Smith has a lot to apologise for, at least as far as the Sevco fans are concerned.

His decision to accept a seat on the board of Charles Green’s Rangers put the seal on the fan’s love affair with the Yorkshireman with his big money-grabbing hands. Without that legitimacy, the Green consortium would never have been able to coerce fans into buying shares, and without that the spivs would not have walked away with pockets full of cash.

Smith has a great explanation for how it happened. He says he was duped.

There has been a lot of duping going on here, almost as much as there was once (financial) doping it seems.

We have Murray being duped by Whyte. We have Whyte been duped by Green. We have Smith being duped by Green and Green being duped by Doncaster and Regan. We have Green duping Wallace. We have Green and Whyte duping the supporters … and Duff and Phelps, who were just, it seems, duping everyone and will appear in court for it.

I want to ask something; how come the only people who were duped were those inside Ibrox?

Outside of those walls, everyone else in Scottish football knew exactly who these guys were and what they were up to. And some of us were shouting it loudly enough to give Hugh Keevins and the rest of the hacks tinnitus.

All this talk of “being duped” … it’s embarrassing.

I can see why they’d want to cover their backsides.

These re-writes of history are fascinating. You’d need a good PR man to pull it all off, and not even that old spinner Jack Irvine bothers to try these days. He’s pretty open about slamming some of the former Rangers board members who now plead ignorance, and stupidity, as if even the most rabid Celtic fan believes they are either.

I don’t like Irvine, but he calls them what they are and fair play to him for it.

He’s shilled enough manure in his time to know it when he hears it and it must rankle him (and rightly so) that the same people who begged for scraps at his table for years so quickly turned against him when he wound up on the wrong side of the Ibrox narrative.

Today’s PR launch was set up to rival him, in part. It’ll be interesting to see what he makes of it.

But what should the rest of us think? Well, the company’s two front men are pretty familiar.

The first of them is Stephen Kerr, who was a press officer at Ibrox during the time when Green was using the fan’s media to tell them everything they wanted to hear whilst sticking a hand in their pockets.

That’s the mark of a really good con artist, and there was a time when the whole of the Ibrox PR machine was helping with the scam, engaged in distracting the attention of the supporters whilst the spivs moved into position behind them.

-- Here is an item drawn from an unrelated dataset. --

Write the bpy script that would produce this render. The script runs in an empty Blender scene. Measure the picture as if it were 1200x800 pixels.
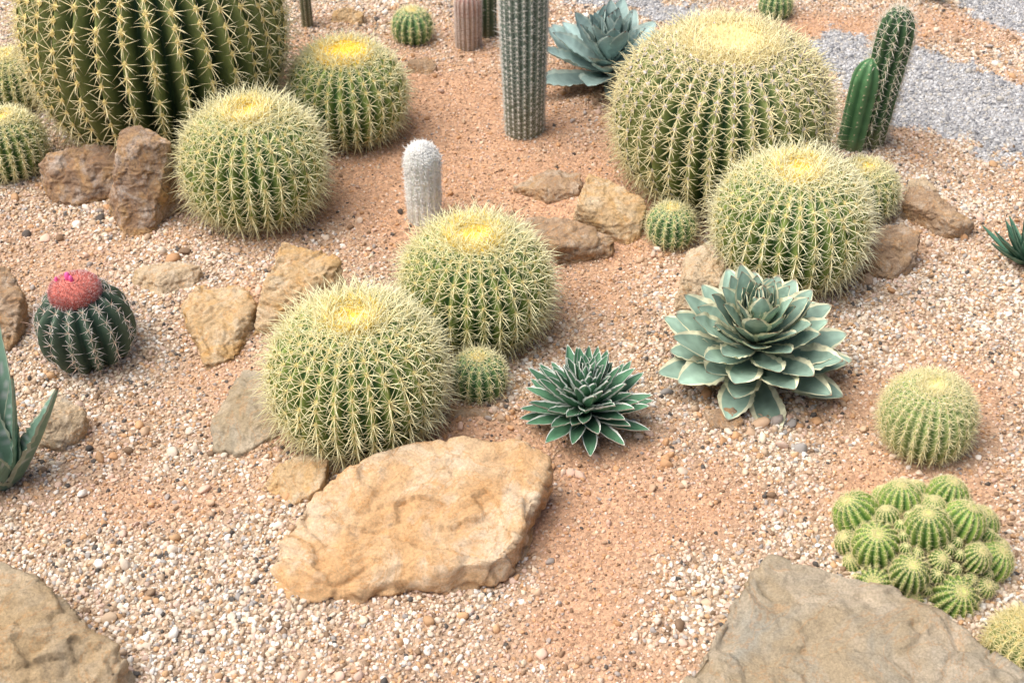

The other co-founder of this little media empire in none other than our old friend Jim Traynor, who played both sides of the fence for so long – pretending to be an actual journalist whilst worming his way into a seat around the Ibrox spit-roast – that even his arse was crooked.

Traynor was there, of course, at the same time as Kerr and between the two of them and the bang up sales job they did, they made a lot of money for a lot of people … just not anyone who had the club’s best interests at heart.

Their profiles on the company website mention a lot of names, includiing Ally McCoist, David Weir, Ronald DeBoer and others … almost all of whom plied their trade … guess where?

It’s a PR company with a blue hue, you might say.

Wait and see … when the Three Bears prepare their next PR offensive, watch for the name of the company sending out the press releases. The media – which Traynor went out of his way to slam as a bunch of freeloaders and Rangers haters before exiting Stage Left and sticking his nose in the Sevco trough – eats up a good Ibrox story like nothing else.

So the duping goes on. And on. And on.

Except to those of us with eyes to see.